O montante da operação terá, também, de ser o suficiente para cobrir os custos da reestruturação prevista para o banco. Neste capítulo, o ministro reafirmou que não haverá despedimentos, mas reconheceu que o número de trabalhadores deverá diminuir ao longo dos próximos anos, até porque a rede de balcões vai encolher. Seja como for, o montante da recapitalização terá de prever os custos desta redução de pessoal, assumiu Mário Centeno, e deu como exemplo a necessidade de provisionamento do fundo de pensões do banco.

Já quanto aos 900 milhões de euros em CoCo’s, que são títulos de dívida convertíveis em capital, Mário Centeno adiantou que não serão devolvidos ao Estado. Serão convertidos em capital, embora não contem para o reforço dos rácios, uma vez que já foram contabilizados para esse efeito no passado. Mas esta conversão poderá ser uma explicação para o valor mais recentemente noticiado, que aponta para 5.000 milhões de euros, quando antes se falava em 4.000 milhões de euros de aumento de capital.

Centeno reafirmou a necessidade de que o investimento na Caixa tem de ser lucrativo para o Estado e apontou para um horizonte de cinco anos para o banco gerar retorno. O que não está previsto é a integração do Novo Banco no universo da Caixa, como chegou a ser sugerido pela ex-ministra das Finanças, Maria Luís Albuquerque, num artigo de opinião publicado esta quarta-feira no Jornal de Negócios.

O que o ministro não disse

Por dizer ficaram os detalhes. Desde logo, o valor exato da recapitalização — continua sem se confirmar, nem desmentir, se serão quatro mil milhões de euros, conforme avançou o Observador, ou cinco mil milhões de euros, como referiu, nesta quarta-feira, a Antena 1.

Também não se sabe quantos trabalhadores deverão deixar a Caixa, nem em que moldes. Sabe-se apenas que não será através de um despedimento coletivo, mas poderá ser, por exemplo, através de reformas antecipadas, rescisões amigáveis ou pela simples restrição de admissões. Os valores conhecidos falam na dispensa de 2.000 a 2.500 colaboradores.

A Caixa vai ter de passar a dar lucro de forma consistente, para provar a Bruxelas que o acionista público está a fazer um investimento na ótica de mercado e de que não se trata de uma ajuda de Estado. O indicador de referência para a Comissão Europeia em planos para a banca é uma remuneração de 10%. Mas Centeno não concretizou, nem adiantou, quando é que a Caixa tem de começar a apresentar resultados positivos.

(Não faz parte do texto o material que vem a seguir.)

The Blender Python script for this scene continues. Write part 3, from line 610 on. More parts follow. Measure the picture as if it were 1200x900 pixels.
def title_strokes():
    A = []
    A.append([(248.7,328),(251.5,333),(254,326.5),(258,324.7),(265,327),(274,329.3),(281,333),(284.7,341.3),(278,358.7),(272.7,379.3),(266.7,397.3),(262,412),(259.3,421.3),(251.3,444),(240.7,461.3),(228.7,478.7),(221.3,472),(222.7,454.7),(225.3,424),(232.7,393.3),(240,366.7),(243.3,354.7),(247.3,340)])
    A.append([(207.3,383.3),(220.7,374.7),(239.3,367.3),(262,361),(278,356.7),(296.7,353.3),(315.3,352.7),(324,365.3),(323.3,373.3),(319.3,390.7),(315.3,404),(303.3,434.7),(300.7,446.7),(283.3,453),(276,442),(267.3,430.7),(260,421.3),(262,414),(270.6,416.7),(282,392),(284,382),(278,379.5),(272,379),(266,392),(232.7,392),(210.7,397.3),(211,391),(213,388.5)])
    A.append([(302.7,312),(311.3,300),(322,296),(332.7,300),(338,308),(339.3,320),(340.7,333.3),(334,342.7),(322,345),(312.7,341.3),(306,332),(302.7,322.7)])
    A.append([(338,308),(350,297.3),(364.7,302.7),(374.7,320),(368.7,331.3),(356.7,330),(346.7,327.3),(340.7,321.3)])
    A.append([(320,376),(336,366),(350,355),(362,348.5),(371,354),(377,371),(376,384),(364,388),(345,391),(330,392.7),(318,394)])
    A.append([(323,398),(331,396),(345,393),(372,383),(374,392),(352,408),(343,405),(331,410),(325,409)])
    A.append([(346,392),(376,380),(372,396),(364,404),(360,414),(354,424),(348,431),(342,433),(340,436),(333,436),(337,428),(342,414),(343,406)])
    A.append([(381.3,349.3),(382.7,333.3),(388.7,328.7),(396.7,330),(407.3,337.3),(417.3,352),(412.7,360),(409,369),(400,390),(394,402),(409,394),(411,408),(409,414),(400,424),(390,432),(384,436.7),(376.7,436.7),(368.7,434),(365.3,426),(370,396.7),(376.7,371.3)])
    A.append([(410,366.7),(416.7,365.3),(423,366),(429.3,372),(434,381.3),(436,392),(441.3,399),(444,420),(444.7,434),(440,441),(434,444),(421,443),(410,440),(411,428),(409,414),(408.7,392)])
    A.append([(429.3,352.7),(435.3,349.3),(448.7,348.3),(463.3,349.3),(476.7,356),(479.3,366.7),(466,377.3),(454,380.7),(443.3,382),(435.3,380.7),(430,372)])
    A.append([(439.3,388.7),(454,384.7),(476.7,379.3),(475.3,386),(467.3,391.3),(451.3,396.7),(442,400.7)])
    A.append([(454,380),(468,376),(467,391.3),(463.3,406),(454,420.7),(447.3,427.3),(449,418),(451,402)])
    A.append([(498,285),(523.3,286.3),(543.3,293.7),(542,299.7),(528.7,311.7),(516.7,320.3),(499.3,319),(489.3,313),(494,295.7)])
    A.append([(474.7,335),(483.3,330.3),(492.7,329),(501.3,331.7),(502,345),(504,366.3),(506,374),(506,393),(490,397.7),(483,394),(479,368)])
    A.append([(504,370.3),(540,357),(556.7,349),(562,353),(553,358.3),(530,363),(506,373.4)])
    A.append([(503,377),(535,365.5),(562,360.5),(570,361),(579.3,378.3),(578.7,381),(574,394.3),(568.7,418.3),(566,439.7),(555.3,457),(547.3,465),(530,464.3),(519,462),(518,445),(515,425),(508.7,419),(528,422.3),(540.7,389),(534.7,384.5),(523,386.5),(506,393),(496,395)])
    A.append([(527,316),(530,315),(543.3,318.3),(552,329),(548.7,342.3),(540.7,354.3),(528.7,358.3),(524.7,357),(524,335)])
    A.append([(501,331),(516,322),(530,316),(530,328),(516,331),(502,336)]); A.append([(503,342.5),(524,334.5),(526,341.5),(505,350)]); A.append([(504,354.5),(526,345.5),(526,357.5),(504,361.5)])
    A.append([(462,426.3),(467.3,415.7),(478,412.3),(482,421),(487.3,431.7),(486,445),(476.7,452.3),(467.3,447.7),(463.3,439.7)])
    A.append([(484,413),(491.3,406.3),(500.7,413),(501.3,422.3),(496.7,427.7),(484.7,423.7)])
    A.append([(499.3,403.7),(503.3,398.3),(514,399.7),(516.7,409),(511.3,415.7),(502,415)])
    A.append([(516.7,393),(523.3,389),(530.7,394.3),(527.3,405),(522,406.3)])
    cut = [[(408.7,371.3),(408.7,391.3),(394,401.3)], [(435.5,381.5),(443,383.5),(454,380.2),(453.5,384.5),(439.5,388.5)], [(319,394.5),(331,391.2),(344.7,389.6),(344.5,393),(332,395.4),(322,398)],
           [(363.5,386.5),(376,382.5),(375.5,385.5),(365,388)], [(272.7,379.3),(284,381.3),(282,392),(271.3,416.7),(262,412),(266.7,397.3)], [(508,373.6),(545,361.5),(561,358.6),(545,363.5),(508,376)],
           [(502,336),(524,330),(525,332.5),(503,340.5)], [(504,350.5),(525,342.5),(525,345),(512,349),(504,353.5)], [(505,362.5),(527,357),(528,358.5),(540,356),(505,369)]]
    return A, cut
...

Não se sabe quantos balcões vão encerrar, nem em que regiões. Sabe-se apenas que a rede vai encolher, incluindo no que toca aos negócios internacionais. O foco vai ficar em África, o que poderá significar sair de Espanha, onde a Caixa conseguiu lucros depois de uma grande reestruturação, e vender uma das mais lucrativas unidades do grupo: o BNU Macau que em 2015 teve resultados positivos de quase 60 milhões de euros.

O ministro também não revelou quando é que a recapitalização faseada vai ocorrer. Disse apenas que não está prevista nenhuma injeção de capital ainda antes da tomada de posse da nova administração do banco, que está prevista para julho. Uma das dúvidas diz respeito às condições que António Domingues, que será o novo presidente executivo, terá exigido para aceitar o desafio. Por fim, também não foram revelados os nomes de todos os futuros administradores, que terão de passar na avaliação de idoneidade e adequação do Banco Central Europeu.